By Jaspreet Kalra and Nimesh Vora
MUMBAI, Feb 3 (Reuters) - The Indian rupee soared on Tuesday after New Delhi and Washington announced a trade deal that slashed U.S. tariffs on Indian goods, a development that turned around indicators that previously pointed to sustained weakness in the currency.
Before the deal was announced overnight on Monday, the rupee was caught in a persistent trend of depreciation. The currency slumped by about 5% since the tariffs went into effect in late August.
The rupee INR=IN recovered sharply on Tuesday and was last up nearly 1.2%, on course for its biggest one-day gain in over three years. Concurrently, indicators that help investors gauge the future trajectory turned in the currency's favour.

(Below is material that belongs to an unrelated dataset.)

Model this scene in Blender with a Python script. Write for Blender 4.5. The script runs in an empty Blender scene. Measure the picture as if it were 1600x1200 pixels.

The one-month non-deliverable forward points, which help gauge the path market participants expect the currency to take in the future, dropped to 8 paisa, their lowest level in over 3 months.
Dollar-rupee forward premiums, which capture the cost of hedging against further rupee weakness, dipped across tenors. The 1-month forward premium dropped to its lowest level since September 2025 and the 1-year implied yield dropped below 2.50%.
Concurrently, the 1-month 25 delta dollar-rupee risk reversal, the volatility gauge, came off a multi-week high. The decline signals that the cost of betting against the rupee via options has fallen relative to the cost of wagering on its rally.
"Our view has been that the INR is now slightly undervalued and can therefore partially recover on a rollback in U.S. tariffs, especially as the reprieve coincides with "positive seasonality" in India's balance of payments in the January-March quarter," said Joey Chew, head of Asia FX research at HSBC in Singapore.
The firm expects the rupee to strengthen to 88 by the end of March and then fall back to 90 by end 2026.
Indian equities rallied sharply as well, with the benchmark Nifty 50 .NSEI up nearly 3%. The yield on the 10-year benchmark bond eased 5 bps to 6.72%.